◆ AVAILABLE DATA
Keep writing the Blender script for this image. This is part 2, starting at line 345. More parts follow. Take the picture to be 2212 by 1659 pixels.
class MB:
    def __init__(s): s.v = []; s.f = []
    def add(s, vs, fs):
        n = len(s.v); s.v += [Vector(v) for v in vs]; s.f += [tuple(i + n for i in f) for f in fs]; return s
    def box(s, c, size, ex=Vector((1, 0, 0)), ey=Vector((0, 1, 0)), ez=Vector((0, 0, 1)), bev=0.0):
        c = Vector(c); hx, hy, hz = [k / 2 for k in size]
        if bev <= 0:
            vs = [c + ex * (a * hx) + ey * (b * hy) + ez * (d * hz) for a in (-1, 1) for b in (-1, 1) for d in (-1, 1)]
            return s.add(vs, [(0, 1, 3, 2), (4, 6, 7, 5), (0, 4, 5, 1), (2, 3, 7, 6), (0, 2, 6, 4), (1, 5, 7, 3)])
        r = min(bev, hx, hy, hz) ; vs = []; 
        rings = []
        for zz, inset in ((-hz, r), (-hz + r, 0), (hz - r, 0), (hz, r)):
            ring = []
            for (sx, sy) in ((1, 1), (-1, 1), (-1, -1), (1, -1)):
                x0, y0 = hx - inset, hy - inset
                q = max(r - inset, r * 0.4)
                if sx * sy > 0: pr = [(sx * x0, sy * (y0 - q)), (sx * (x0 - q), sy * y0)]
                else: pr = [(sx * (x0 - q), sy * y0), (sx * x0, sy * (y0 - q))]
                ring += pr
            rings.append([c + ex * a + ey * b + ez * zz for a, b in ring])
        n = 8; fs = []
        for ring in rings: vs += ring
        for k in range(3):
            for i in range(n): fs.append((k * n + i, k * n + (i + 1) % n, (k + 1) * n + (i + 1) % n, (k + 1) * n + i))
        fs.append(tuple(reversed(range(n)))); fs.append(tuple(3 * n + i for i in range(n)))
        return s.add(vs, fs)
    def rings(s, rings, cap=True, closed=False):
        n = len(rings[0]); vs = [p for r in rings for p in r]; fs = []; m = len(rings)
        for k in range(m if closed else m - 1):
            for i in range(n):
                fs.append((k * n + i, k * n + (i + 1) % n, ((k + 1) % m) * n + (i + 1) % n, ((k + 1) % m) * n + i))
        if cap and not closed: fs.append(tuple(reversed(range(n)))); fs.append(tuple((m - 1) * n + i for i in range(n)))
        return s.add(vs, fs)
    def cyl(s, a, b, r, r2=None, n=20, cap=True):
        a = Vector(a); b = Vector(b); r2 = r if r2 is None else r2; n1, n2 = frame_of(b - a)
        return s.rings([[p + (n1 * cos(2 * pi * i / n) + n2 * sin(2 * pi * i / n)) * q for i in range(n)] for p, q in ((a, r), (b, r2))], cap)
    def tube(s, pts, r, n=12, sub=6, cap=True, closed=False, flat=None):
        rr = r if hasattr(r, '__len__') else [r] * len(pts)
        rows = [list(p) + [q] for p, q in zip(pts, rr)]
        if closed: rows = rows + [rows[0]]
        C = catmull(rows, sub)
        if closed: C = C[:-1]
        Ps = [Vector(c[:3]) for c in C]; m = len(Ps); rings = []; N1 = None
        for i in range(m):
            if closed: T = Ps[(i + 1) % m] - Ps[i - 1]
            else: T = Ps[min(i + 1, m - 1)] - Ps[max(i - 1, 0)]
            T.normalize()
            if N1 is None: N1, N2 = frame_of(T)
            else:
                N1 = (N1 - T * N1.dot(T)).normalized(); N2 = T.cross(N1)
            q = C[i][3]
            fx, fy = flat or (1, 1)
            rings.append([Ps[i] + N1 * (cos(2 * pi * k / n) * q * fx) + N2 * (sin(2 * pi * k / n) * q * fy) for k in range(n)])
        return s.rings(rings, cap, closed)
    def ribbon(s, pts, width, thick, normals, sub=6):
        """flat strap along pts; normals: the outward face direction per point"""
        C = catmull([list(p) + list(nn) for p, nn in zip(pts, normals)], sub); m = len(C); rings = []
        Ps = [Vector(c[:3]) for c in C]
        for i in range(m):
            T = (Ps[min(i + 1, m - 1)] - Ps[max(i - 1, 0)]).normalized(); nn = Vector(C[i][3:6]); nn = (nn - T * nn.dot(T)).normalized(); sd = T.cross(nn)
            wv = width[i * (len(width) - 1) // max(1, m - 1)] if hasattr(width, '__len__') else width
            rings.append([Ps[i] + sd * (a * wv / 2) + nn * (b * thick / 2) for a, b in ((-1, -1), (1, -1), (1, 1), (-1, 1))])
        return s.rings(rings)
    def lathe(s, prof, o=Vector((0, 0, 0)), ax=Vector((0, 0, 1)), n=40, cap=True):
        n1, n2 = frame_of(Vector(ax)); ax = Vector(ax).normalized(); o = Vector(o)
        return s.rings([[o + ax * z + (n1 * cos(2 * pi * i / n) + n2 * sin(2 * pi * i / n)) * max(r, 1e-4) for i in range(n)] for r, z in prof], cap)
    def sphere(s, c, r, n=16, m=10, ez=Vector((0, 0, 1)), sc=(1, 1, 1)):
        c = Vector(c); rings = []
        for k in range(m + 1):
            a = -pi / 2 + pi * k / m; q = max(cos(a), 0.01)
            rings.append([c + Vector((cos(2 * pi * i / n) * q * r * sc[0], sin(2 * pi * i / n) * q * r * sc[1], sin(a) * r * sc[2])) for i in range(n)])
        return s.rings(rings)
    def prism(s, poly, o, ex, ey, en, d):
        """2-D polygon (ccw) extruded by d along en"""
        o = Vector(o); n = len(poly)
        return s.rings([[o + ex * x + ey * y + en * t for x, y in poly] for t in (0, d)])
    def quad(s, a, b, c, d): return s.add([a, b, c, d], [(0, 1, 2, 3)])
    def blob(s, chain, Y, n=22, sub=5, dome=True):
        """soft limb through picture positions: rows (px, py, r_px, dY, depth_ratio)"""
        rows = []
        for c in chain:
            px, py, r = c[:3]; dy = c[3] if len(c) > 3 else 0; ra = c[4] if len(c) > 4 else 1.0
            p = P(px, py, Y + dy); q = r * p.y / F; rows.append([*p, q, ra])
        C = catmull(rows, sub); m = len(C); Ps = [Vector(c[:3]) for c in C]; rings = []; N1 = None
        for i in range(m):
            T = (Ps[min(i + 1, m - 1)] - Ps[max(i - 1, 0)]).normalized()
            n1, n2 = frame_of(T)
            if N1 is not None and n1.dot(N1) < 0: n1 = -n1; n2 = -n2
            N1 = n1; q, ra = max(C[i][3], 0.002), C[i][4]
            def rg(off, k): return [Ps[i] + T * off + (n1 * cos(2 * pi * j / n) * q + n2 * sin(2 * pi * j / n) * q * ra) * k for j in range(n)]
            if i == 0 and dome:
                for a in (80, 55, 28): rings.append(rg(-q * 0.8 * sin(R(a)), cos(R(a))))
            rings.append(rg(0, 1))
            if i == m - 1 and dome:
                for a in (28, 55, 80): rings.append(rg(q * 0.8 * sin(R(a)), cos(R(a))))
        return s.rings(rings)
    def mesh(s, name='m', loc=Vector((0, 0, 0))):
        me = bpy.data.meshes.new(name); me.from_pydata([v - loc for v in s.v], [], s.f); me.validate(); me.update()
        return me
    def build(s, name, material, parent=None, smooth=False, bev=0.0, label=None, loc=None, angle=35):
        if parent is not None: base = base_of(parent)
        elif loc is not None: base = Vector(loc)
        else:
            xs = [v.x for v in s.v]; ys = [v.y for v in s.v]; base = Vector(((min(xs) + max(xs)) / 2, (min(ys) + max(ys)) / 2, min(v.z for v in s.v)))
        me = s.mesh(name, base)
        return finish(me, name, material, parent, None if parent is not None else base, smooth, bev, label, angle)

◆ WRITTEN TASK
Write out the full listing exactly as given.

◆ SOLUTION
Keep writing the Blender script for this image. This is part 2, starting at line 345. More parts follow. Take the picture to be 2212 by 1659 pixels.
class MB:
    def __init__(s): s.v = []; s.f = []
    def add(s, vs, fs):
        n = len(s.v); s.v += [Vector(v) for v in vs]; s.f += [tuple(i + n for i in f) for f in fs]; return s
    def box(s, c, size, ex=Vector((1, 0, 0)), ey=Vector((0, 1, 0)), ez=Vector((0, 0, 1)), bev=0.0):
        c = Vector(c); hx, hy, hz = [k / 2 for k in size]
        if bev <= 0:
            vs = [c + ex * (a * hx) + ey * (b * hy) + ez * (d * hz) for a in (-1, 1) for b in (-1, 1) for d in (-1, 1)]
            return s.add(vs, [(0, 1, 3, 2), (4, 6, 7, 5), (0, 4, 5, 1), (2, 3, 7, 6), (0, 2, 6, 4), (1, 5, 7, 3)])
        r = min(bev, hx, hy, hz) ; vs = []; 
        rings = []
        for zz, inset in ((-hz, r), (-hz + r, 0), (hz - r, 0), (hz, r)):
            ring = []
            for (sx, sy) in ((1, 1), (-1, 1), (-1, -1), (1, -1)):
                x0, y0 = hx - inset, hy - inset
                q = max(r - inset, r * 0.4)
                if sx * sy > 0: pr = [(sx * x0, sy * (y0 - q)), (sx * (x0 - q), sy * y0)]
                else: pr = [(sx * (x0 - q), sy * y0), (sx * x0, sy * (y0 - q))]
                ring += pr
            rings.append([c + ex * a + ey * b + ez * zz for a, b in ring])
        n = 8; fs = []
        for ring in rings: vs += ring
        for k in range(3):
            for i in range(n): fs.append((k * n + i, k * n + (i + 1) % n, (k + 1) * n + (i + 1) % n, (k + 1) * n + i))
        fs.append(tuple(reversed(range(n)))); fs.append(tuple(3 * n + i for i in range(n)))
        return s.add(vs, fs)
    def rings(s, rings, cap=True, closed=False):
        n = len(rings[0]); vs = [p for r in rings for p in r]; fs = []; m = len(rings)
        for k in range(m if closed else m - 1):
            for i in range(n):
                fs.append((k * n + i, k * n + (i + 1) % n, ((k + 1) % m) * n + (i + 1) % n, ((k + 1) % m) * n + i))
        if cap and not closed: fs.append(tuple(reversed(range(n)))); fs.append(tuple((m - 1) * n + i for i in range(n)))
        return s.add(vs, fs)
    def cyl(s, a, b, r, r2=None, n=20, cap=True):
        a = Vector(a); b = Vector(b); r2 = r if r2 is None else r2; n1, n2 = frame_of(b - a)
        return s.rings([[p + (n1 * cos(2 * pi * i / n) + n2 * sin(2 * pi * i / n)) * q for i in range(n)] for p, q in ((a, r), (b, r2))], cap)
    def tube(s, pts, r, n=12, sub=6, cap=True, closed=False, flat=None):
        rr = r if hasattr(r, '__len__') else [r] * len(pts)
        rows = [list(p) + [q] for p, q in zip(pts, rr)]
        if closed: rows = rows + [rows[0]]
        C = catmull(rows, sub)
        if closed: C = C[:-1]
        Ps = [Vector(c[:3]) for c in C]; m = len(Ps); rings = []; N1 = None
        for i in range(m):
            if closed: T = Ps[(i + 1) % m] - Ps[i - 1]
            else: T = Ps[min(i + 1, m - 1)] - Ps[max(i - 1, 0)]
            T.normalize()
            if N1 is None: N1, N2 = frame_of(T)
            else:
                N1 = (N1 - T * N1.dot(T)).normalized(); N2 = T.cross(N1)
            q = C[i][3]
            fx, fy = flat or (1, 1)
            rings.append([Ps[i] + N1 * (cos(2 * pi * k / n) * q * fx) + N2 * (sin(2 * pi * k / n) * q * fy) for k in range(n)])
        return s.rings(rings, cap, closed)
    def ribbon(s, pts, width, thick, normals, sub=6):
        """flat strap along pts; normals: the outward face direction per point"""
        C = catmull([list(p) + list(nn) for p, nn in zip(pts, normals)], sub); m = len(C); rings = []
        Ps = [Vector(c[:3]) for c in C]
        for i in range(m):
            T = (Ps[min(i + 1, m - 1)] - Ps[max(i - 1, 0)]).normalized(); nn = Vector(C[i][3:6]); nn = (nn - T * nn.dot(T)).normalized(); sd = T.cross(nn)
            wv = width[i * (len(width) - 1) // max(1, m - 1)] if hasattr(width, '__len__') else width
            rings.append([Ps[i] + sd * (a * wv / 2) + nn * (b * thick / 2) for a, b in ((-1, -1), (1, -1), (1, 1), (-1, 1))])
        return s.rings(rings)
    def lathe(s, prof, o=Vector((0, 0, 0)), ax=Vector((0, 0, 1)), n=40, cap=True):
        n1, n2 = frame_of(Vector(ax)); ax = Vector(ax).normalized(); o = Vector(o)
        return s.rings([[o + ax * z + (n1 * cos(2 * pi * i / n) + n2 * sin(2 * pi * i / n)) * max(r, 1e-4) for i in range(n)] for r, z in prof], cap)
    def sphere(s, c, r, n=16, m=10, ez=Vector((0, 0, 1)), sc=(1, 1, 1)):
        c = Vector(c); rings = []
        for k in range(m + 1):
            a = -pi / 2 + pi * k / m; q = max(cos(a), 0.01)
            rings.append([c + Vector((cos(2 * pi * i / n) * q * r * sc[0], sin(2 * pi * i / n) * q * r * sc[1], sin(a) * r * sc[2])) for i in range(n)])
        return s.rings(rings)
    def prism(s, poly, o, ex, ey, en, d):
        """2-D polygon (ccw) extruded by d along en"""
        o = Vector(o); n = len(poly)
        return s.rings([[o + ex * x + ey * y + en * t for x, y in poly] for t in (0, d)])
    def quad(s, a, b, c, d): return s.add([a, b, c, d], [(0, 1, 2, 3)])
    def blob(s, chain, Y, n=22, sub=5, dome=True):
        """soft limb through picture positions: rows (px, py, r_px, dY, depth_ratio)"""
        rows = []
        for c in chain:
            px, py, r = c[:3]; dy = c[3] if len(c) > 3 else 0; ra = c[4] if len(c) > 4 else 1.0
            p = P(px, py, Y + dy); q = r * p.y / F; rows.append([*p, q, ra])
        C = catmull(rows, sub); m = len(C); Ps = [Vector(c[:3]) for c in C]; rings = []; N1 = None
        for i in range(m):
            T = (Ps[min(i + 1, m - 1)] - Ps[max(i - 1, 0)]).normalized()
            n1, n2 = frame_of(T)
            if N1 is not None and n1.dot(N1) < 0: n1 = -n1; n2 = -n2
            N1 = n1; q, ra = max(C[i][3], 0.002), C[i][4]
            def rg(off, k): return [Ps[i] + T * off + (n1 * cos(2 * pi * j / n) * q + n2 * sin(2 * pi * j / n) * q * ra) * k for j in range(n)]
            if i == 0 and dome:
                for a in (80, 55, 28): rings.append(rg(-q * 0.8 * sin(R(a)), cos(R(a))))
            rings.append(rg(0, 1))
            if i == m - 1 and dome:
                for a in (28, 55, 80): rings.append(rg(q * 0.8 * sin(R(a)), cos(R(a))))
        return s.rings(rings)
    def mesh(s, name='m', loc=Vector((0, 0, 0))):
        me = bpy.data.meshes.new(name); me.from_pydata([v - loc for v in s.v], [], s.f); me.validate(); me.update()
        return me
    def build(s, name, material, parent=None, smooth=False, bev=0.0, label=None, loc=None, angle=35):
        if parent is not None: base = base_of(parent)
        elif loc is not None: base = Vector(loc)
        else:
            xs = [v.x for v in s.v]; ys = [v.y for v in s.v]; base = Vector(((min(xs) + max(xs)) / 2, (min(ys) + max(ys)) / 2, min(v.z for v in s.v)))
        me = s.mesh(name, base)
        return finish(me, name, material, parent, None if parent is not None else base, smooth, bev, label, angle)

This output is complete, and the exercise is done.